Tudo é rio

Gosto de contar como os livros vieram parar nas minhas mãos porque, para mim, livro é um objeto sagrado. Um portal para outras dimensões que me fazem viajar no tempo e no espaço. 

Depois que comecei a seguir o Clube do Livro de Muenster no Instagram (a Valéria Jansen tem um grupo no WhatsApp) comecei a me inteirar mais do que está rolando na literatura brasileira. Pois no clube só se fala na Carla Madeira, e “Tudo é rio” foi eleito um dos melhores do ano pelas leitoras. Curiosa, comprei, claro. O outro romance dela, “A natureza da mordida”, está na pilha da minha cabeceira.

Mas aí me lembrei que em meados de 2017, uma amiga minha, a Lia Krücken, tinha um apartamento que alugava pelo AirBnb aqui em Berlim. Um dia ela estava viajando e me pediu para receber uma hóspede que estava chegando. Juntando os pontinhos, descobri que era ninguém menos que a Carla Madeira em pessoa. Obviamente ela não se lembra de mim, mas eu a guardei na lembrança porque no rápido small talk que tivemos, ela me contou que era de Belo Horizonte (minha cidade do coração) e sócia da agência Lápis Raro, onde minha amiga Cris Guerra já trabalhou. Bom, o mundo dá voltas e eu aqui agora babando pela obra da moça. “Tudo é rio” foi lançado em 2014 e eu, na minha ignorância do que rolava na cena editorial brasileira, perdi de ganhar um autógrafo. Fica pra próxima, né?

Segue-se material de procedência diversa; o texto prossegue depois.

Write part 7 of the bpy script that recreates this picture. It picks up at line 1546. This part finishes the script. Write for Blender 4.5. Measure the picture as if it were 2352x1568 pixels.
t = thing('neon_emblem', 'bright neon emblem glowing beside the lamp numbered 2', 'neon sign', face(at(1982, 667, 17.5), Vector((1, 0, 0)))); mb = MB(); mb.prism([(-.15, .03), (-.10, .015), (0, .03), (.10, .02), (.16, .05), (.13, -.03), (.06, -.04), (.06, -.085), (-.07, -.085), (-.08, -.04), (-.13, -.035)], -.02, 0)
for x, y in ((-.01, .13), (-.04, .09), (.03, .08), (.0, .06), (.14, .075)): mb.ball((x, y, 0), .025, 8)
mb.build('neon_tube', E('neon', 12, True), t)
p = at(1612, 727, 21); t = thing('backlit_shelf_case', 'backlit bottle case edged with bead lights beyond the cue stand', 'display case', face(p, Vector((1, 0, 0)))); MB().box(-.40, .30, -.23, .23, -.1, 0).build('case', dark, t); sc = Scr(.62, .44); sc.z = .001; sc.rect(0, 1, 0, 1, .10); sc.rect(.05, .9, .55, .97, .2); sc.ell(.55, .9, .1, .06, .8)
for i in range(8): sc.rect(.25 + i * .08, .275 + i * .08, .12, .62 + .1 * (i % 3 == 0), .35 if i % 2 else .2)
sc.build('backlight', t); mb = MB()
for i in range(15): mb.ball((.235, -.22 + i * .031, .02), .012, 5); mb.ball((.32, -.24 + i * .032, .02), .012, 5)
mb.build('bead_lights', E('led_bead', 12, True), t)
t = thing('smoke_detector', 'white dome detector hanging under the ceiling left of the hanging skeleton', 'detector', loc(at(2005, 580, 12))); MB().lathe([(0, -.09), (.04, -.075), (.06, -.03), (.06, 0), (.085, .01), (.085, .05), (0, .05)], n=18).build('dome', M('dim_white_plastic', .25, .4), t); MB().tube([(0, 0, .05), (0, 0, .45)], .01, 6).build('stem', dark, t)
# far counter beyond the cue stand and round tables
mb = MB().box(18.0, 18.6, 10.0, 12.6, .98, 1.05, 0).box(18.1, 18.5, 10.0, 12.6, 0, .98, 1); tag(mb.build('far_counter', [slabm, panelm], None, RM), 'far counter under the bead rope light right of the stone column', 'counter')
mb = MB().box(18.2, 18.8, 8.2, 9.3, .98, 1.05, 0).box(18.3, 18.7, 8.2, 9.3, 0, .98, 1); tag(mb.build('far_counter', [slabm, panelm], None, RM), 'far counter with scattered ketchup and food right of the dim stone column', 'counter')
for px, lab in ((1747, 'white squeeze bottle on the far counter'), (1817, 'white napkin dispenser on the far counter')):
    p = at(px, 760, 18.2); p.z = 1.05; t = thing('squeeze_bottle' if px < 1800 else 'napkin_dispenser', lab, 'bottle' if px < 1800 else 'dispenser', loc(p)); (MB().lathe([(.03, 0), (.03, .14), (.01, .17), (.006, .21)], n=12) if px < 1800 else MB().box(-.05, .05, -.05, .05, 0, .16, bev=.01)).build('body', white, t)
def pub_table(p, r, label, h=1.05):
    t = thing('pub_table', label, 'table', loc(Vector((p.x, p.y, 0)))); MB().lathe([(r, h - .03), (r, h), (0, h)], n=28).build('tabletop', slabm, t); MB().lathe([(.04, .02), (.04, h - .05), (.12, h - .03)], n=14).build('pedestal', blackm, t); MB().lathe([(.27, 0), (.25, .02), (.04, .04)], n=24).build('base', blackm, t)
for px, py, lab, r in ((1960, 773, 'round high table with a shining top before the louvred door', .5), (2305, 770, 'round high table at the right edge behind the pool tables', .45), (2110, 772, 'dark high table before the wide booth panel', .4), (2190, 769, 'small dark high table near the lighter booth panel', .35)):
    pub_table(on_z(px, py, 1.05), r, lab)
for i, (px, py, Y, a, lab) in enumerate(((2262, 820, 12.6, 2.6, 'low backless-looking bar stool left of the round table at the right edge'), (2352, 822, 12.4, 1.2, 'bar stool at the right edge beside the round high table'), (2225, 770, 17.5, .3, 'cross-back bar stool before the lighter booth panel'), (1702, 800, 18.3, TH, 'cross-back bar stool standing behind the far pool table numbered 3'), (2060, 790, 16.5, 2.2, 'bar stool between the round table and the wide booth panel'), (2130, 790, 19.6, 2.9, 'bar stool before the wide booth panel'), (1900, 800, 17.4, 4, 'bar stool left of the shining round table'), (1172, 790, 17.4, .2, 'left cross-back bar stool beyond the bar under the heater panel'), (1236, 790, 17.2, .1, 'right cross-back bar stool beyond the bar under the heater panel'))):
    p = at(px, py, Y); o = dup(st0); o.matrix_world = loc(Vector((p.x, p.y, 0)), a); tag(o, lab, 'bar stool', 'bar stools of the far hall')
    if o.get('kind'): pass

Mas vamos à história: começa contando a trajetória de Lucy, uma filha única muito amada (e mimada) que perdeu os pais ainda criança, indo viver com uma tia e as primas. Acostumada a ser o centro das atenções, teve dificuldades em se adaptar. A tia também não conseguiu amar aquela criança difícil como gostaria, e a predileção pelas primas nunca foi disfarçada. 

Na adolescência, Lucy descobriu que tinha um imenso poder sobre os homens; autocentrada no último grau, divertia-se com a ideia de poder ser o centro de tudo novamente e acabou se tornando prostituta. Um pouco da história dela me lembra Hilda Furacão e Dona Beja, não por acaso, também mineiras.

Logo em seguida, a gente fica conhecendo Dalva e sua tão numerosa quanto amorosa família e seu namoro com Venâncio. A mãe de Dalva, Aurora, é a personagem mais sábia e admirável da história, que não economiza em mulheres marcantes, generosas e inteligentes.

Dalva e Venâncio, cada um com seu passado, vivem um amor pleno e lindo. Mas Venâncio tem um ciúmes doentio da moça, o que estraga completamente a relação deles. 

Eis que Lucy entra na história, não da maneira esperada, mas ela, com seu jeito vulgar, sua arrogância e egoísmo, acaba ajudando os dois sem querer. 

Olha, fazia tempo que eu não lia um romance que justificasse o nome; uma história de amor daquelas antigas, sabe? E muito, mas muito bem contada. 

Também virei fã da Carla. Recomendo muito, mas muito mesmo.